YOUR GOAL → Look for "scene" in each line of the entries, and return the matching lines.

SOURCE DATA →
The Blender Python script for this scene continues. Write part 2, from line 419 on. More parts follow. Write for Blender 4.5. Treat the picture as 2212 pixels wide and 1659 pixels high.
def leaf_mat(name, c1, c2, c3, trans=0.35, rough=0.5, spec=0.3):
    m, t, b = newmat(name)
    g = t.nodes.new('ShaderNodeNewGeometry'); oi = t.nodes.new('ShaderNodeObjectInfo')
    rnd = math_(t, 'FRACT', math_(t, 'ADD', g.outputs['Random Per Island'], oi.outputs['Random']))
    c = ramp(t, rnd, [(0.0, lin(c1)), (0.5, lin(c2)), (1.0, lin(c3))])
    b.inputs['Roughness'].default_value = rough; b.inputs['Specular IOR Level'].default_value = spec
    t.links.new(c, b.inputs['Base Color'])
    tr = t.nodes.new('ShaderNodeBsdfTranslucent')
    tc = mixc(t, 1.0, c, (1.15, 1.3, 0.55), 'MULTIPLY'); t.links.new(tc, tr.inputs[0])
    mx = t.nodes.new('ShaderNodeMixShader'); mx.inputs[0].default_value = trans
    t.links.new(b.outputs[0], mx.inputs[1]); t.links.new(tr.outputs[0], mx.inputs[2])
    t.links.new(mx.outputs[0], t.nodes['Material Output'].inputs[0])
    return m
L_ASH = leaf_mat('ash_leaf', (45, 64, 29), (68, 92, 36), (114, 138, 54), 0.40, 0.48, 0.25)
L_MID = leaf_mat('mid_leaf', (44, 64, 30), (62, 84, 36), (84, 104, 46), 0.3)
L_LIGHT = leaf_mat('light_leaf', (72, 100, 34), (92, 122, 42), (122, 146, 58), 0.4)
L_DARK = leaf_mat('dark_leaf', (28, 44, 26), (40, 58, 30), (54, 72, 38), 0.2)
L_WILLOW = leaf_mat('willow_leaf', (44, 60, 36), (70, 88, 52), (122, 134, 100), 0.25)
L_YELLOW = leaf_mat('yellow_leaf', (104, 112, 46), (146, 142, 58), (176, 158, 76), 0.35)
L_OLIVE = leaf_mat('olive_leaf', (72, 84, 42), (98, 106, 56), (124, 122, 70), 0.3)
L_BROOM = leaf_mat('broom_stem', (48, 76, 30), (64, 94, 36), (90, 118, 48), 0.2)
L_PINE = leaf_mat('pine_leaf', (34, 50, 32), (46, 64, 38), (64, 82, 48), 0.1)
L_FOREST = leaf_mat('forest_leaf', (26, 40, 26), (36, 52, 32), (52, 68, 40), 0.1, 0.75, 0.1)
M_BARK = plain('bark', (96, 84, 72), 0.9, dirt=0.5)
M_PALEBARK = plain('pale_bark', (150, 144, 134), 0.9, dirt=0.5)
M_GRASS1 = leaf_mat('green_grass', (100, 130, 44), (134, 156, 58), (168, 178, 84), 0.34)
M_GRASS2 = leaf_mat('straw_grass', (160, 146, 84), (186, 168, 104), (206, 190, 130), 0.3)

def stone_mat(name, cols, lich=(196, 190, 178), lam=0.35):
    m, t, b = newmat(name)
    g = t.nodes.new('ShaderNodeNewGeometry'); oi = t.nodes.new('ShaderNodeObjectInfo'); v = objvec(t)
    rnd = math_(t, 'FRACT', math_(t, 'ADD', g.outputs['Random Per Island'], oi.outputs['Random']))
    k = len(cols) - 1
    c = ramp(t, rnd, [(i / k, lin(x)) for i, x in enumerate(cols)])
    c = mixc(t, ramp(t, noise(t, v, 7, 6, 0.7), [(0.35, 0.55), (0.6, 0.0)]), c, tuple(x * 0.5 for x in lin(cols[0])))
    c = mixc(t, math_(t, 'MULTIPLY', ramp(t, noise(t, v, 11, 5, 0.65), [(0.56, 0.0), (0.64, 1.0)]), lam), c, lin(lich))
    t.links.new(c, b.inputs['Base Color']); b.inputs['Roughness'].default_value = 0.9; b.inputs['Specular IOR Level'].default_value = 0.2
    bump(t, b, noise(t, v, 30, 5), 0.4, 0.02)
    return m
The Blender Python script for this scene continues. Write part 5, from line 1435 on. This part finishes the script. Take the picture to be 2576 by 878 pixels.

ANSWER TO THIS EXERCISE →
The Blender Python script for this scene continues. Write part 2, from line 419 on. More parts follow. Write for Blender 4.5. Treat the picture as 2212 pixels wide and 1659 pixels high.
The Blender Python script for this scene continues. Write part 5, from line 1435 on. This part finishes the script. Take the picture to be 2576 by 878 pixels.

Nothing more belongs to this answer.